Take the entries below and print all of them exactly, please.

——

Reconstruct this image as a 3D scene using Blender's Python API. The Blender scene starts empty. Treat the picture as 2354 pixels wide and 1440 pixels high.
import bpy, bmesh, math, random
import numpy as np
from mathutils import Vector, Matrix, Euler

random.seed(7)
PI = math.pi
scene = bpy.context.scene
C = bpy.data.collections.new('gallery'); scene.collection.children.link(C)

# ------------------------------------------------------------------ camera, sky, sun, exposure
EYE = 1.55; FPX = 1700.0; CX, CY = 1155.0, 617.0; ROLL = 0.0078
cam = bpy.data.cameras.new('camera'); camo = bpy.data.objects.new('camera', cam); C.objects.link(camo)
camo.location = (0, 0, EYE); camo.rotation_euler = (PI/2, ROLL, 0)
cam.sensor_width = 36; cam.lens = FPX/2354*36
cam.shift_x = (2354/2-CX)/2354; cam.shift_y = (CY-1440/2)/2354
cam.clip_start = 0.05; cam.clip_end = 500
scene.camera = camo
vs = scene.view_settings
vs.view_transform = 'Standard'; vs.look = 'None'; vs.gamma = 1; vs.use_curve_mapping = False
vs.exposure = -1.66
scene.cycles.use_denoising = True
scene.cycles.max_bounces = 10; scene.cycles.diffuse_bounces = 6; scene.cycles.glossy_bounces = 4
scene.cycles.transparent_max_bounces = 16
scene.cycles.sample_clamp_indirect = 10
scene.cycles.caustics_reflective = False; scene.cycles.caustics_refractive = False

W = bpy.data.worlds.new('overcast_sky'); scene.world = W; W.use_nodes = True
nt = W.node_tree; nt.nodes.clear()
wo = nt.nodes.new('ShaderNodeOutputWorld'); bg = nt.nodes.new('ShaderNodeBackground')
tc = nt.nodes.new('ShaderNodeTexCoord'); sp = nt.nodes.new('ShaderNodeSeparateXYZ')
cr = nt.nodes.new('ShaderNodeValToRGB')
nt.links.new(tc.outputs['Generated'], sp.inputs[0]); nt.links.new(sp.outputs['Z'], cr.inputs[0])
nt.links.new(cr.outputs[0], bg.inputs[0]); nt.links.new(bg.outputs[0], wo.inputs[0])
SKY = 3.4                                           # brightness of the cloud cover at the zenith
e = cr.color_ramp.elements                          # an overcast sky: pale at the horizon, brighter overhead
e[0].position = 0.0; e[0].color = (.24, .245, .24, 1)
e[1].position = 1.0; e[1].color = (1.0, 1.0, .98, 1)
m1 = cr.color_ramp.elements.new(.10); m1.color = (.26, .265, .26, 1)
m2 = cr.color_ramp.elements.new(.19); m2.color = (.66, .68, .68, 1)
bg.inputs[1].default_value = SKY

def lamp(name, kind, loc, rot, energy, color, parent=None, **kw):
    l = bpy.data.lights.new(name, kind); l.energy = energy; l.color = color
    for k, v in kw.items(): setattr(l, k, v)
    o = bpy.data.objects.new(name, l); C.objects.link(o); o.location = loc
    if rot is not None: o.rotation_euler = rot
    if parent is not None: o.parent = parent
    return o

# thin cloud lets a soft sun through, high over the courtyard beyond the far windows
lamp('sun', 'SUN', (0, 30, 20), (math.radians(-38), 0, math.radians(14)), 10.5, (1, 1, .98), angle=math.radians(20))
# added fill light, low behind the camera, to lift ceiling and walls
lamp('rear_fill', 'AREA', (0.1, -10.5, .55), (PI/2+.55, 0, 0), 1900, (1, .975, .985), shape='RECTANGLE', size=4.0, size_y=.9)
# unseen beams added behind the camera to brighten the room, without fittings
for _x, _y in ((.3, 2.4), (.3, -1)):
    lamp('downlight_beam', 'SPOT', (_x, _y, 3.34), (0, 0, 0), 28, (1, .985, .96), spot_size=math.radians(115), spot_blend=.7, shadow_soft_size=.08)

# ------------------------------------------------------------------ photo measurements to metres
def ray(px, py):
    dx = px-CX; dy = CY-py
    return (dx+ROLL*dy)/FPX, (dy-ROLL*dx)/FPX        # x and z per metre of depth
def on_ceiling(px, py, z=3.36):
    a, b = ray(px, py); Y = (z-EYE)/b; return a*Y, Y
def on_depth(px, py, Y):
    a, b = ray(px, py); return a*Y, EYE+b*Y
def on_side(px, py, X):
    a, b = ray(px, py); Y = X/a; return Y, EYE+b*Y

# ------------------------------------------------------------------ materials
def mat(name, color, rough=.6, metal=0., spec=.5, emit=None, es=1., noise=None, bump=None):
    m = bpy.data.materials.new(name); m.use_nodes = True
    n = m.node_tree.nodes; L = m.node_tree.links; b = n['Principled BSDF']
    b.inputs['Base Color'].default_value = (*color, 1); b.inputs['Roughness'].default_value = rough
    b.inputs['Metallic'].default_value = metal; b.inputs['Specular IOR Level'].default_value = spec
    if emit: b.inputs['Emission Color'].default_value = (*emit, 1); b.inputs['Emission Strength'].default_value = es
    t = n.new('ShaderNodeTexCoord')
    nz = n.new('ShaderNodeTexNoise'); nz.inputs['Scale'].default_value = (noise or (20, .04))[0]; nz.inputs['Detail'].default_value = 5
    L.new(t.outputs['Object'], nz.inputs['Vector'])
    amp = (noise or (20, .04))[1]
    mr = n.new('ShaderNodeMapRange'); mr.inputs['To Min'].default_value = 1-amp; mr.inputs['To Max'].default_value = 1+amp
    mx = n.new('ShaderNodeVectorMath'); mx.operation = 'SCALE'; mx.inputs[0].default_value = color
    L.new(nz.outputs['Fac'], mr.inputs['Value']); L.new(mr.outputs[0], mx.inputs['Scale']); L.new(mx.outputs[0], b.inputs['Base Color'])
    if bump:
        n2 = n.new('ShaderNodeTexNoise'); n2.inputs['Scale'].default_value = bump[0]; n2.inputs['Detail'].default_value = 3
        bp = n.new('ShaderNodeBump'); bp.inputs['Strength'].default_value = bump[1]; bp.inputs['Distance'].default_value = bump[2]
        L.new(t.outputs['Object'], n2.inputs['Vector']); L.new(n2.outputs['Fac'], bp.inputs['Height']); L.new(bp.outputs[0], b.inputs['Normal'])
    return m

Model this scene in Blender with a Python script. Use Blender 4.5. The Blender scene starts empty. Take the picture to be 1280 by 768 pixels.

——

| OUTPUT OF THE TASK |
Reconstruct this image as a 3D scene using Blender's Python API. The Blender scene starts empty. Treat the picture as 2354 pixels wide and 1440 pixels high.
import bpy, bmesh, math, random
import numpy as np
from mathutils import Vector, Matrix, Euler

random.seed(7)
PI = math.pi
scene = bpy.context.scene
C = bpy.data.collections.new('gallery'); scene.collection.children.link(C)

# ------------------------------------------------------------------ camera, sky, sun, exposure
EYE = 1.55; FPX = 1700.0; CX, CY = 1155.0, 617.0; ROLL = 0.0078
cam = bpy.data.cameras.new('camera'); camo = bpy.data.objects.new('camera', cam); C.objects.link(camo)
camo.location = (0, 0, EYE); camo.rotation_euler = (PI/2, ROLL, 0)
cam.sensor_width = 36; cam.lens = FPX/2354*36
cam.shift_x = (2354/2-CX)/2354; cam.shift_y = (CY-1440/2)/2354
cam.clip_start = 0.05; cam.clip_end = 500
scene.camera = camo
vs = scene.view_settings
vs.view_transform = 'Standard'; vs.look = 'None'; vs.gamma = 1; vs.use_curve_mapping = False
vs.exposure = -1.66
scene.cycles.use_denoising = True
scene.cycles.max_bounces = 10; scene.cycles.diffuse_bounces = 6; scene.cycles.glossy_bounces = 4
scene.cycles.transparent_max_bounces = 16
scene.cycles.sample_clamp_indirect = 10
scene.cycles.caustics_reflective = False; scene.cycles.caustics_refractive = False

W = bpy.data.worlds.new('overcast_sky'); scene.world = W; W.use_nodes = True
nt = W.node_tree; nt.nodes.clear()
wo = nt.nodes.new('ShaderNodeOutputWorld'); bg = nt.nodes.new('ShaderNodeBackground')
tc = nt.nodes.new('ShaderNodeTexCoord'); sp = nt.nodes.new('ShaderNodeSeparateXYZ')
cr = nt.nodes.new('ShaderNodeValToRGB')
nt.links.new(tc.outputs['Generated'], sp.inputs[0]); nt.links.new(sp.outputs['Z'], cr.inputs[0])
nt.links.new(cr.outputs[0], bg.inputs[0]); nt.links.new(bg.outputs[0], wo.inputs[0])
SKY = 3.4                                           # brightness of the cloud cover at the zenith
e = cr.color_ramp.elements                          # an overcast sky: pale at the horizon, brighter overhead
e[0].position = 0.0; e[0].color = (.24, .245, .24, 1)
e[1].position = 1.0; e[1].color = (1.0, 1.0, .98, 1)
m1 = cr.color_ramp.elements.new(.10); m1.color = (.26, .265, .26, 1)
m2 = cr.color_ramp.elements.new(.19); m2.color = (.66, .68, .68, 1)
bg.inputs[1].default_value = SKY

def lamp(name, kind, loc, rot, energy, color, parent=None, **kw):
    l = bpy.data.lights.new(name, kind); l.energy = energy; l.color = color
    for k, v in kw.items(): setattr(l, k, v)
    o = bpy.data.objects.new(name, l); C.objects.link(o); o.location = loc
    if rot is not None: o.rotation_euler = rot
    if parent is not None: o.parent = parent
    return o

# thin cloud lets a soft sun through, high over the courtyard beyond the far windows
lamp('sun', 'SUN', (0, 30, 20), (math.radians(-38), 0, math.radians(14)), 10.5, (1, 1, .98), angle=math.radians(20))
# added fill light, low behind the camera, to lift ceiling and walls
lamp('rear_fill', 'AREA', (0.1, -10.5, .55), (PI/2+.55, 0, 0), 1900, (1, .975, .985), shape='RECTANGLE', size=4.0, size_y=.9)
# unseen beams added behind the camera to brighten the room, without fittings
for _x, _y in ((.3, 2.4), (.3, -1)):
    lamp('downlight_beam', 'SPOT', (_x, _y, 3.34), (0, 0, 0), 28, (1, .985, .96), spot_size=math.radians(115), spot_blend=.7, shadow_soft_size=.08)

# ------------------------------------------------------------------ photo measurements to metres
def ray(px, py):
    dx = px-CX; dy = CY-py
    return (dx+ROLL*dy)/FPX, (dy-ROLL*dx)/FPX        # x and z per metre of depth
def on_ceiling(px, py, z=3.36):
    a, b = ray(px, py); Y = (z-EYE)/b; return a*Y, Y
def on_depth(px, py, Y):
    a, b = ray(px, py); return a*Y, EYE+b*Y
def on_side(px, py, X):
    a, b = ray(px, py); Y = X/a; return Y, EYE+b*Y

# ------------------------------------------------------------------ materials
def mat(name, color, rough=.6, metal=0., spec=.5, emit=None, es=1., noise=None, bump=None):
    m = bpy.data.materials.new(name); m.use_nodes = True
    n = m.node_tree.nodes; L = m.node_tree.links; b = n['Principled BSDF']
    b.inputs['Base Color'].default_value = (*color, 1); b.inputs['Roughness'].default_value = rough
    b.inputs['Metallic'].default_value = metal; b.inputs['Specular IOR Level'].default_value = spec
    if emit: b.inputs['Emission Color'].default_value = (*emit, 1); b.inputs['Emission Strength'].default_value = es
    t = n.new('ShaderNodeTexCoord')
    nz = n.new('ShaderNodeTexNoise'); nz.inputs['Scale'].default_value = (noise or (20, .04))[0]; nz.inputs['Detail'].default_value = 5
    L.new(t.outputs['Object'], nz.inputs['Vector'])
    amp = (noise or (20, .04))[1]
    mr = n.new('ShaderNodeMapRange'); mr.inputs['To Min'].default_value = 1-amp; mr.inputs['To Max'].default_value = 1+amp
    mx = n.new('ShaderNodeVectorMath'); mx.operation = 'SCALE'; mx.inputs[0].default_value = color
    L.new(nz.outputs['Fac'], mr.inputs['Value']); L.new(mr.outputs[0], mx.inputs['Scale']); L.new(mx.outputs[0], b.inputs['Base Color'])
    if bump:
        n2 = n.new('ShaderNodeTexNoise'); n2.inputs['Scale'].default_value = bump[0]; n2.inputs['Detail'].default_value = 3
        bp = n.new('ShaderNodeBump'); bp.inputs['Strength'].default_value = bump[1]; bp.inputs['Distance'].default_value = bump[2]
        L.new(t.outputs['Object'], n2.inputs['Vector']); L.new(n2.outputs['Fac'], bp.inputs['Height']); L.new(bp.outputs[0], b.inputs['Normal'])
    return m

Model this scene in Blender with a Python script. Use Blender 4.5. The Blender scene starts empty. Take the picture to be 1280 by 768 pixels.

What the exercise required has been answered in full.